The Business Roundtable tellingly uses the term "atrophy" to express its concern about what has been happening to U.S. scientific and technological superiority. And the National Intelligence Council points to science and technology as the key uncertainty for whether the United States will remain the world's "single most important actor."
The declining competitiveness of the U.S. automotive industry — which for a century was a driving economic engine and the country's defining cultural symbol — is telling. 2007 has been the year Toyota ended General Motors' reign as first in worldwide sales.
This should hardly be a surprise given that seven of Consumer Reports' top ten cars as determined by performance, safety, reliability, fuel economy and other factors were international. No wonder General Motors and Ford have plummeted from $137 billion in combined market value in 1999 to $28 billion today.
Even the vaunted U.S. high tech sector is showing signs of declining competitiveness. The $15 billion surplus in sectoral trade balance (1999) became a $44 billion deficit.
The U.S. ranking for broadband internet access dropped from first to 16th. While Microsoft and Google may still be in a class of their own, overall only six of the world's top information technology companies are U.S.-based — compared to 14 in Asia. There is very real risk that the next phase of the Internet revolution won't be U.S.-centric.
Such data are disturbing — but shouldn't be surprising in light of underlying measures. Americans rank 24th of 29 in math literacy among 15 year-olds — and have the same low ranking for problem-solving skills. In 2004, the United States already was behind 16 countries in Asia and Europe on the proportion of college degrees in science and engineering.
By 2006, we had fallen further to 32nd. In higher education, over 50% of engineering Ph.D.s in U.S. universities are being earned by foreign nationals. No wonder 35% of 200 U.S.-based multinationals surveyed are planning to relocate at least some of their R&D facilities overseas, especially in India and China.

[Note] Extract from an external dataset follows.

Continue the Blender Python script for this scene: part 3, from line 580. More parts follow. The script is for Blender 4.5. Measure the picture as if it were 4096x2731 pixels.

Technological innovativeness has served us Americans well in the past and can do so again — if supported and facilitated by policies such as those in the bipartisan America Competes Act currently being considered in Congress.
This legislation would substantially increase research and education funding in the public, private and non-profit sectors, emphasizing both basic research and applied, as well as developing a more strategically organized governmental "innovation infrastructure."
Biotechnology is a good example where U.S. competitiveness has been sustained by business, finance, universities and government working together. In this case, states such as California which have fought back against the religious-political "war on science" sufficiently that the University of California is the second-largest biotech patent holder in the world.
Green technologies are another area of unfulfilled, yet enormous potential. The Manhattan and Apollo projects demonstrated what the United States can do to meet major scientific-technological-economic-political challenges.
Were a new administration to launch a national "Project Earth" with comparable priority, the results could be equally successful. With environmental protection increasingly seen as a growth industry, at least some of the private sector is being incentivized.
NGOs, with their impressive capacity to mobilize — and be policy entrepreneurs in their own right — provide networks for collaboration and innovation.
A commitment to making the United States a leader rather than the laggard on an issue that so much of the world is giving so much importance could simultaneously enhance both competitiveness at home — and leadership abroad.
There is not much we Americans can do about other nations' focus on strengthening themselves. But there's a lot we need to do about our self-weakening. The history of what the National Academies of Science called "world economies that once were dominant, but declined because of myopic, self-determined choice" is not one that we should want to repeat.